Où sont les 30 millions?

Il y a un an, la nouvelle ministre du Patrimoine canadien Josée Verner précisait enfin la manière dont son gouvernement comptait investir en 2008 les 30 millions prévus au budget fédéral pour les festivals, «petits et grands». Un an plus tard, plusieurs se demandent si la totalité des sommes sera distribuée.

Le gouvernement conservateur se targue avec insistance ces jours-ci d'avoir injecté 30 millions dans les festivals. Une façon comme une autre de tenter de redorer son blason à l'aube d'élections générales et de faire oublier de récentes coupes indéfendables dans des programmes culturels.
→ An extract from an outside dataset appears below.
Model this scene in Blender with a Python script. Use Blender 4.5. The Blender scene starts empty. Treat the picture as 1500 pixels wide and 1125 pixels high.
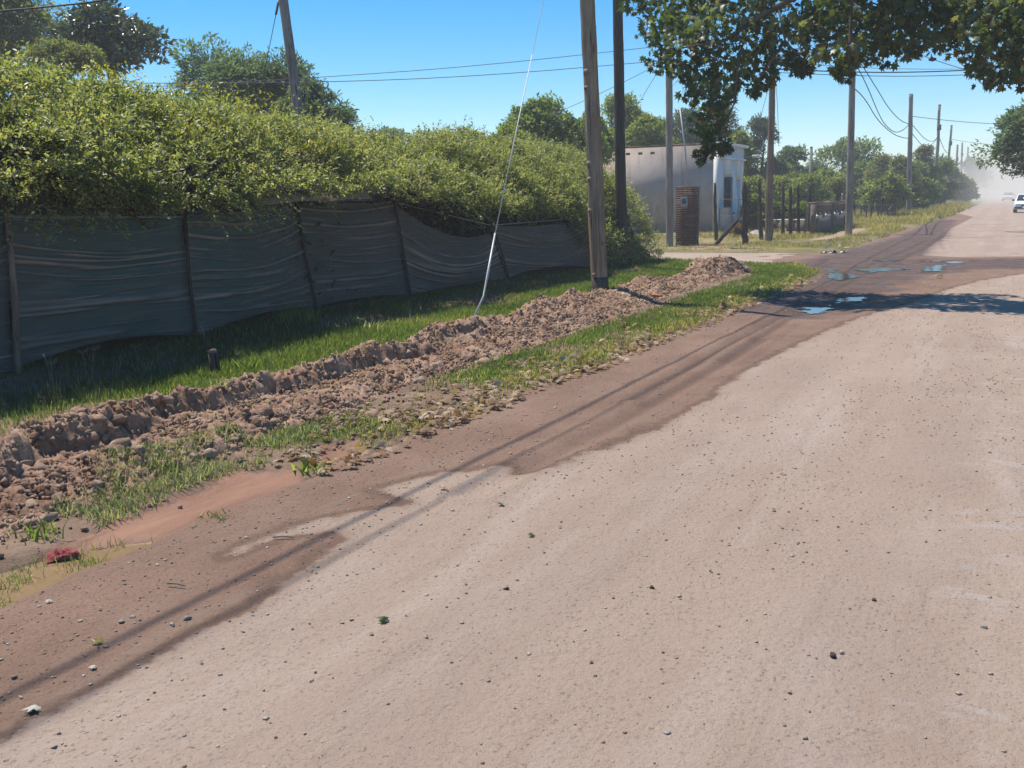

Or, selon nos sources, il semble qu'une partie des 30 millions promis n'ait pas encore été remise aux festivals. «On se moque de nous», m'a confié un organisateur de festival.

Les principaux grands événements, comme le Festival international de jazz de Montréal et Juste pour rire, ont reçu le million de dollars (plus ou moins) annoncé par le gouvernement fédéral. Mais pour plusieurs autres événements à qui l'on avait promis une aide, l'argent se présente en des sommes dérisoires, comme le révèle aujourd'hui ma collègue Nathaëlle Morissette.

Certains se demandent, dans les circonstances, si les 30 millions promis seront réellement investis. Ou s'il ne s'agit pas plutôt d'une promesse creuse d'un gouvernement dont le bilan, en matière culturelle, est tout sauf reluisant. J'ai posé la question hier au ministère du Patrimoine canadien. J'espère avoir une réponse avant la fin du règne de la ministre Verner.